Abstract

Shockwave is a high pressure and short duration pulse that induce damage and lead to progressive collapse of the structure. The shock load excites high-frequency vibrational modes and causes failure due to large deformation in the structure. Shockwave experiments were conducted by imparting repetitive localized shock loads to create progressive damage states in the structure. Two-phase novel damage detection algorithm is proposed, that quantify and segregate perturbative damage from microscale damage. The first phase performs dimension reduction and damage state segregation using principal component analysis (PCA). In the second phase, the embedding dimension was reduced through empirical mode decomposition (EMD). The embedding parameters were derived using singular system analysis (SSA) and average mutual information function (AMIF). Based, on Takens theorem and embedding parameters, the response was represented in a multidimensional phase space trajectory (PST).

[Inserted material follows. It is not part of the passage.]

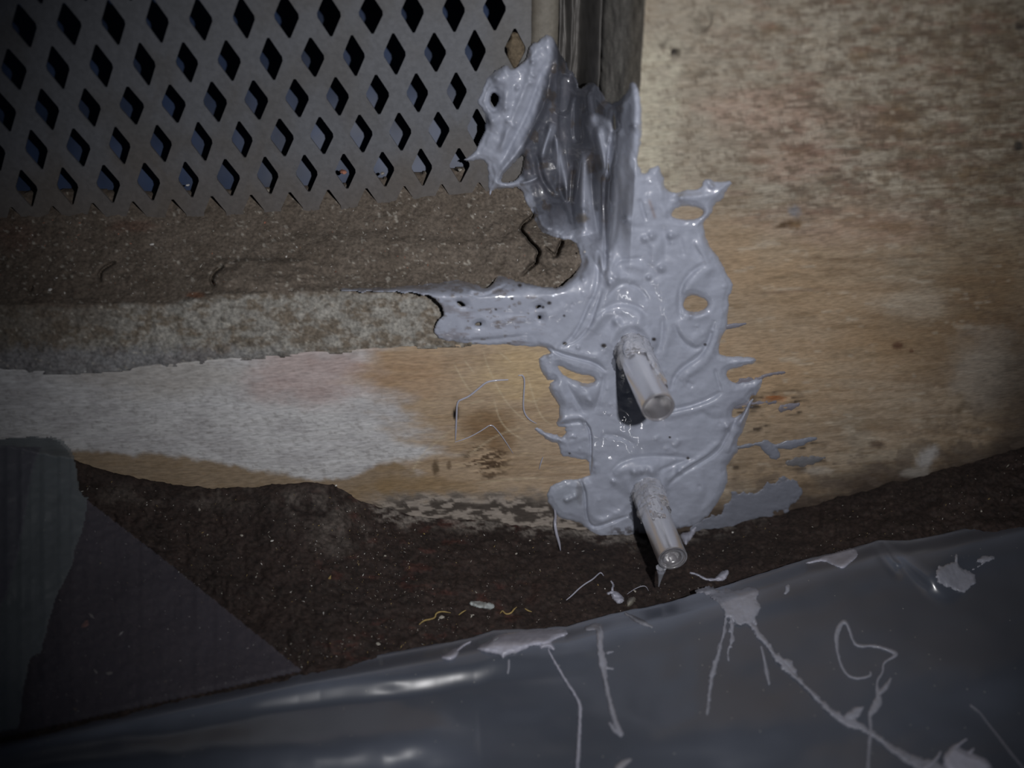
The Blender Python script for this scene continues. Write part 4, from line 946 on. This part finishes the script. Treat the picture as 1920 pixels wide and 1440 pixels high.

The dissimilarity in the multidimensional PST was used to derive the damage sensitive features (DSFs). The DSFs namely: (i) change in phase space topology (CPST) and (ii) Mahalanobis distance between phase space topology (MDPST) are evaluated to quantify progressive damage states. The DSFs are able to quantify the occurrence, magnitude, and localization of progressive damage state in the structure. The proposed algorithm is robust and efficient to detect and quantify the evolution of damage state for extreme loading scenarios.